De appellant stelde dat er nieuwe feiten waren, naar aanleiding van een MRI-onderzoek, die aanleiding gaven om het eerdere besluit te herzien. De rechtbank oordeelde echter dat er geen nieuwe feiten of veranderde omstandigheden waren die het Uwv verplichtten om terug te komen op het eerdere besluit. De verzekeringsarts had alle relevante gegevens zorgvuldig bestudeerd en de conclusies waren goed onderbouwd.
De Centrale Raad van Beroep bevestigde de uitspraak van de rechtbank en oordeelde dat het verzoek van de appellant om terug te komen van het besluit van 19 juli 1995 terecht was afgewezen.

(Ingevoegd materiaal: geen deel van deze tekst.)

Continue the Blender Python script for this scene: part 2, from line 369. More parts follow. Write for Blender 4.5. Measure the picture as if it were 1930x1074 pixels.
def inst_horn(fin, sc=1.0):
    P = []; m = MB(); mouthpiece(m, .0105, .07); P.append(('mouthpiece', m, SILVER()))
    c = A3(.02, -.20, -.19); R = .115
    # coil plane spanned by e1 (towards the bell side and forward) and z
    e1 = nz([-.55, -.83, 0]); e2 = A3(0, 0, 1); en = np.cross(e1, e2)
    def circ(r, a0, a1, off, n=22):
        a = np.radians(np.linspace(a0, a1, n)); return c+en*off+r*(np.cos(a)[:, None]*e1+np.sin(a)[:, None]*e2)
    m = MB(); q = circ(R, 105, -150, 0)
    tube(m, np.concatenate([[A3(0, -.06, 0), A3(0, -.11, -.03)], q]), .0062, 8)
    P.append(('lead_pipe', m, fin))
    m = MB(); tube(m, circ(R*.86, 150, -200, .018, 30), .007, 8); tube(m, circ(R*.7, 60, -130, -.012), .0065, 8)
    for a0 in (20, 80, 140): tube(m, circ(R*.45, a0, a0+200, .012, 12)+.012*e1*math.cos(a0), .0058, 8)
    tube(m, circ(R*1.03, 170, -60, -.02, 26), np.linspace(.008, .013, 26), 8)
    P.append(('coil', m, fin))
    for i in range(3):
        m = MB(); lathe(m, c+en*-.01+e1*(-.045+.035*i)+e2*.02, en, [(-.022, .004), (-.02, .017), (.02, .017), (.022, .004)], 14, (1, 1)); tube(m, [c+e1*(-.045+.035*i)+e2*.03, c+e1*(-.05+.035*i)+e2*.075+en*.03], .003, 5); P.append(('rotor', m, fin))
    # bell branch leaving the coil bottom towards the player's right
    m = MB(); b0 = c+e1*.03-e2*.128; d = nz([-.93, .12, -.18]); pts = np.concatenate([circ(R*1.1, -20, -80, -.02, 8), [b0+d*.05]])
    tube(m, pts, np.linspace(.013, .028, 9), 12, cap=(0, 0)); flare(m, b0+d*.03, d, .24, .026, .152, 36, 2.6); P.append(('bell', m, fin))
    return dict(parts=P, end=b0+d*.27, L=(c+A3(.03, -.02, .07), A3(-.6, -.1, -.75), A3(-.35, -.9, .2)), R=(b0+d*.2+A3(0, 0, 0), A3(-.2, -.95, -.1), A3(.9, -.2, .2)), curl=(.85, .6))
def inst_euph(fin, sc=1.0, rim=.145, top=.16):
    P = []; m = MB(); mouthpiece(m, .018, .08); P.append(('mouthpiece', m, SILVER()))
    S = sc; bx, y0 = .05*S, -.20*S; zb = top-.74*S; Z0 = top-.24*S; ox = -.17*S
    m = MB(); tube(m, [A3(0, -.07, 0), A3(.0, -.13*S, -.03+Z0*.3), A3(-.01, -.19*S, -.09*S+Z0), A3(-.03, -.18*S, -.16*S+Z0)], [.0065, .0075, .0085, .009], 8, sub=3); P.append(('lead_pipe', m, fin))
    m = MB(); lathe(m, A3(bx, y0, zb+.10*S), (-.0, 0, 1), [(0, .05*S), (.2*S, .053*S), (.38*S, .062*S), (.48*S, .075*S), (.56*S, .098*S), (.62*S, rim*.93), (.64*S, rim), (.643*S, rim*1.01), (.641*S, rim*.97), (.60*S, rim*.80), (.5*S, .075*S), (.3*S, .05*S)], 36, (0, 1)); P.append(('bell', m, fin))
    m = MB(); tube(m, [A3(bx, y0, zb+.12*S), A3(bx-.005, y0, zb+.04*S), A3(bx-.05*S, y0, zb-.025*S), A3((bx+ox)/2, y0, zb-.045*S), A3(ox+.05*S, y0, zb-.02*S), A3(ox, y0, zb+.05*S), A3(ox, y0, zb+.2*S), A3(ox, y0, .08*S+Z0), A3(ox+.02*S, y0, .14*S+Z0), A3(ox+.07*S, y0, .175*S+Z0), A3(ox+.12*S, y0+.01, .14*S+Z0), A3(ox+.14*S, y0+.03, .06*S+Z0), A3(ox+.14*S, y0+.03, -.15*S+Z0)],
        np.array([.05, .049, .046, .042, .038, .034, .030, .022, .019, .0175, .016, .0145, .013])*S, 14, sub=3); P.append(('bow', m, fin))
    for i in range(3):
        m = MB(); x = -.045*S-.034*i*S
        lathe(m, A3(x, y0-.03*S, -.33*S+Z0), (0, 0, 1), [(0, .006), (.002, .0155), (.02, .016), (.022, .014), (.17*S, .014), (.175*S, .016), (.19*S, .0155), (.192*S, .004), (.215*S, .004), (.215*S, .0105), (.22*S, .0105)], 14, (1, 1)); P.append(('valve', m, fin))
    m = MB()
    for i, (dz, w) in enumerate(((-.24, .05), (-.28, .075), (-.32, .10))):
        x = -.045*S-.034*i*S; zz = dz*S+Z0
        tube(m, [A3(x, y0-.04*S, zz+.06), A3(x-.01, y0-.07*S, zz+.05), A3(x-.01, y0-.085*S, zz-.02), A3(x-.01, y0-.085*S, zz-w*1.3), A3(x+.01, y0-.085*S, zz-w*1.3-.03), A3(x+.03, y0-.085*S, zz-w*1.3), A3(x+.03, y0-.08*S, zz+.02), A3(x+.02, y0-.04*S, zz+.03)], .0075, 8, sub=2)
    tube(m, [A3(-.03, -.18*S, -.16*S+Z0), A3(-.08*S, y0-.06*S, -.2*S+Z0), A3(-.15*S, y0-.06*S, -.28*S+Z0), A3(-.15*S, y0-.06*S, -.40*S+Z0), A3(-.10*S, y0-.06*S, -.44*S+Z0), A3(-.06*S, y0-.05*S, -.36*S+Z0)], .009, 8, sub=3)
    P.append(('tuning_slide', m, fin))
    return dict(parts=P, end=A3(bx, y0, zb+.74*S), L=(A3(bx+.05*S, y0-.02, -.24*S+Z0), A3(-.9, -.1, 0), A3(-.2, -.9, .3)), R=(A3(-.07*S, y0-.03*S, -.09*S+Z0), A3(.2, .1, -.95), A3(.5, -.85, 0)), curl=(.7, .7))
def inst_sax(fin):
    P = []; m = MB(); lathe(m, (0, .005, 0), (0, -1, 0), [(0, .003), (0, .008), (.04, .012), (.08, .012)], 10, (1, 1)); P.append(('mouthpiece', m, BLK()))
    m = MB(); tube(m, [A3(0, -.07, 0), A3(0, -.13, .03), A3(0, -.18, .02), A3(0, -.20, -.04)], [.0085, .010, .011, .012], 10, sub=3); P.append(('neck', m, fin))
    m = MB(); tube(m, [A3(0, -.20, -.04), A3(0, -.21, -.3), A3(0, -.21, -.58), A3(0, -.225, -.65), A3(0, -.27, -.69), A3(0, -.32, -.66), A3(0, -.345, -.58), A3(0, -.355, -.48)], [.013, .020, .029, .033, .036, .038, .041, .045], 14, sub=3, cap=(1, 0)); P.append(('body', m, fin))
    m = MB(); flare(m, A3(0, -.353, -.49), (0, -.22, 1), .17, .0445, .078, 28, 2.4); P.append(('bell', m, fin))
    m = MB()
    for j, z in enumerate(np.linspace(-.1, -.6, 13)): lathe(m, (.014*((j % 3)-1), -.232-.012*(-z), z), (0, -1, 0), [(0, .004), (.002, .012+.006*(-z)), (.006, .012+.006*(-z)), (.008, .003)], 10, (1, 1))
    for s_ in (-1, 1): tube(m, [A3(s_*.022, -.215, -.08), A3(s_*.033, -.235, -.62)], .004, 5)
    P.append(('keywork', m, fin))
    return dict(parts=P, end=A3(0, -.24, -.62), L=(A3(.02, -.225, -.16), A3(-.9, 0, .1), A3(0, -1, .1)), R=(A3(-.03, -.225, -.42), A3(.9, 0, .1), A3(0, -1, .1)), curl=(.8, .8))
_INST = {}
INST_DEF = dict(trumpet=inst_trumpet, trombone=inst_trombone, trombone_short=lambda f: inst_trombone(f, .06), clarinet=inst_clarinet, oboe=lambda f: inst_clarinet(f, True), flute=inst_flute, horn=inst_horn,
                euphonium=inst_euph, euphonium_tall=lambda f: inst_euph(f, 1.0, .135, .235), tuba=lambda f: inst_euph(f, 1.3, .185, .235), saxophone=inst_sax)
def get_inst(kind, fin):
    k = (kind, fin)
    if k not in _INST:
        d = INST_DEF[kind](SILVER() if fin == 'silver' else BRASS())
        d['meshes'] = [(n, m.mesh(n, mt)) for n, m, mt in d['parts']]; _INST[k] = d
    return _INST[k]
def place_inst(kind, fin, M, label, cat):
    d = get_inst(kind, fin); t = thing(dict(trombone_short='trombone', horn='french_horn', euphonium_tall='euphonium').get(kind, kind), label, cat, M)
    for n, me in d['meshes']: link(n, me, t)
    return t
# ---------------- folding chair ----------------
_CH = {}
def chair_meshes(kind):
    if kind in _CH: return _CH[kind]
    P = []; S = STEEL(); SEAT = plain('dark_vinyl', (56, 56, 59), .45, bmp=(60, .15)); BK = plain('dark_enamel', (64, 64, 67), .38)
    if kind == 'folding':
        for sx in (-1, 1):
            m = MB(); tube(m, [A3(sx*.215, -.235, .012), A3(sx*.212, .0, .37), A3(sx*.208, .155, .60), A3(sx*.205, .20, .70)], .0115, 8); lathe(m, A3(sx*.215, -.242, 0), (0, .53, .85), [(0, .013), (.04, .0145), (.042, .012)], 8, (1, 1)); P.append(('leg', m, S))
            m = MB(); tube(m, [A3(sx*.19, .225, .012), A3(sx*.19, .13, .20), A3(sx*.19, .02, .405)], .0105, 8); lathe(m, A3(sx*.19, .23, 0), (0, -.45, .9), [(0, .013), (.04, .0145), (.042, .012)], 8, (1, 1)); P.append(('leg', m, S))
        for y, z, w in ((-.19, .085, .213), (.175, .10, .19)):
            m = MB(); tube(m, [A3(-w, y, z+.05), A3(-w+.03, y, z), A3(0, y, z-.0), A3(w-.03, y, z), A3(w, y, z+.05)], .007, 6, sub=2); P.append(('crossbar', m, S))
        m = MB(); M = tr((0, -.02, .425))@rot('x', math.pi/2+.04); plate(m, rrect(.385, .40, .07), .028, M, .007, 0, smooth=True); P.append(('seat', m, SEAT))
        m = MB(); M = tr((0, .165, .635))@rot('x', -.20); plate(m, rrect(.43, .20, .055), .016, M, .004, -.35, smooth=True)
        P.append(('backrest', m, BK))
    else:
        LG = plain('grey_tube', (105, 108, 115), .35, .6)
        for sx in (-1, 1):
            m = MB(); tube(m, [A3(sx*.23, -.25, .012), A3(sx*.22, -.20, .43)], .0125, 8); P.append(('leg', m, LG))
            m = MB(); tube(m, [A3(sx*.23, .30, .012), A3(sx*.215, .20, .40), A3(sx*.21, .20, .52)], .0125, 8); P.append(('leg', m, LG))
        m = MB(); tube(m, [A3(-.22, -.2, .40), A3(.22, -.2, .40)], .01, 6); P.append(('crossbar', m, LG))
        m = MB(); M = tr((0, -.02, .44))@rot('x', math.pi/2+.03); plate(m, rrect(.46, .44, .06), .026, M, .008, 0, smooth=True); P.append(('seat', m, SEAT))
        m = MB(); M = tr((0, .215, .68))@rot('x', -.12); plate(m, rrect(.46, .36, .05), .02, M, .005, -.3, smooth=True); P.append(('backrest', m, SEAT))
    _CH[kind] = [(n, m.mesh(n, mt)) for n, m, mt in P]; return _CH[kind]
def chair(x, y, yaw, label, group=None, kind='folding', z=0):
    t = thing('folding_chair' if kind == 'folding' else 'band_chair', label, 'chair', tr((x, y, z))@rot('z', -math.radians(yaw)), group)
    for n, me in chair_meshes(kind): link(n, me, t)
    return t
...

De Raad benadrukte dat nieuw gebleken feiten en veranderde omstandigheden alleen relevant zijn als ze na het eerdere besluit zijn voorgevallen of als ze vóór dat besluit niet konden worden aangevoerd. De Raad concludeerde dat het hoger beroep van de appellant niet slaagde en dat de eerdere uitspraak in stand bleef.